Thursday, October 25, 2012

#404: Robinson Crusoe on Mars

(Byron Haskin, 1964)

It would be easy to compare Robinson Crusoe on Mars to similar dated sci-fi in the Collection like Equinox and the Monsters and Madmen boxset. And in many ways, this would be an apt comparison: there is low and high art in all of these films and the passion of their creators shines through very clearly. They all work on two levels, since they could just as easily appeal to an eight-year-old (at least one whose senses haven't been dulled by the modern bend towards bright flashing lights and non-stop inanity) and a thirty-year-old cinema nerd - though of course it's arguable if these are different people I've just described.

Yet Robinson Crusoe on Mars, despite its creaky name, is something different from those other films. In fact - although its plot is directly cribbed from a well-known and very straightforward story - its visuals and pacing are more reminiscent of a different kind of sci-fi film made just a few years later: 2001: A Space Odyssey. Although that film's technological predictions turned out to be wishful thinking, this film's visual palette has only been surpassed by the reality of what we've seen beamed back from light years away. Robinson Crusoe on Mars is a small movie in human emotion and scope - a tale of one man and his loneliness. But visually, this is one of the great epics of sci-fi, a stunning and cannily re-imagined portrait of space and the red planet for the technicolor era. There are moments here that took my breath away, in all that phrase's purple glory.

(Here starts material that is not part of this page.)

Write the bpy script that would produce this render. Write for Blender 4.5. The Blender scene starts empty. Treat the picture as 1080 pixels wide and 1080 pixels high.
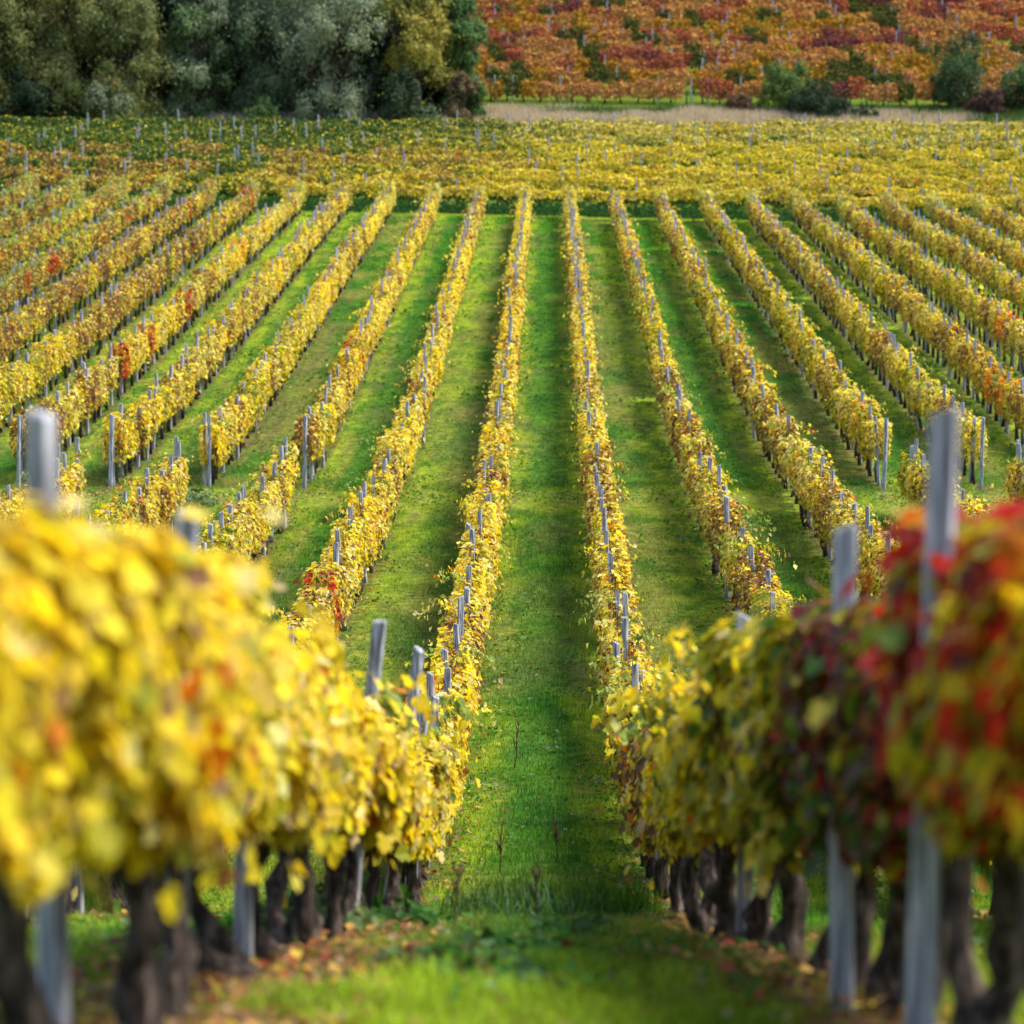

At this point, Robinson Crusoe on Mars is the final movie of this type that I have to watch in the Collection (though Island of Lost Souls hails from a related genre). The inclusion of such films makes the Criterion umbrella both broader in scope and more legitimate as an arguable "canon" of film. It is films like this that had  a direct influence on the filmmakers who transformed American cinema in the 80s and 90s (for better or worse), but they also stand on their own as works of art. Robinson Crusoe on Mars is the best example of this in the Collection. This is a must-watch for any lover of the visual spectacle of cinema.